QROPS can include ethical fair trade investments

Ethical investors are not only thinking about the return on their money but the financial impact of how their investments are managed as well.

Transferring a fund from a UK pension in to a QROPS is an ideal time for many investors to consider the consequences for others from their investments.

Next week is National Ethical Investment Week (November 7 – 13) in the UK, and a number of financial organisations are taking the opportunity to promote what they see as a different way of doing good.

Likewise, many QROPS investors could look at less mainstream investments that are still financially viable as savings with the added benefit of fair trade for those who are less well off.

Nick Scarrett, head of investment and pensions at the Fair Investment Company explains why making green and ethical financial choices is just as important as drinking Fairtrade coffee.

“While many of us would go out of our way to avoid unethical products, ethics are often not considered when it comes to finances, but the same principles should apply. If you care where the coffee you drink comes from, then you should care how your money is being invested,” he said.

Although Mr Scarrett is talking about UK finacial products, the same applies to QROPS.

All offshore pension schemes have a much broader range of investment options than their onshore equivalents.
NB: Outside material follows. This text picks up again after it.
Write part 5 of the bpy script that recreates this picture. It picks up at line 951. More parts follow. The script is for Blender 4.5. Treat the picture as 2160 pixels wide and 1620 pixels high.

Following the credit crisis, many investors have a more acute financial responsibility and would gladly see a proportion of their money invested in a way that was advantageous to the less well-off in the world.

UK ethical finance figures reflect this. Between 1999 and 2009, ethical finance has enjoyed 373% hike from £5.1 billion to £19.2 billion.  This total includes:  

  • A 423% lift in ethical banking from £2.1billion to £9 billion,
  • Ethical investments up by 332% from £2.9 billion to £9.5 billion
  • A 438% rise from £150m to £657 million in money held in credit unions and ethical shares.

The figures show that ethics are not at odds with finance and that many investors want to use their money for the power of good.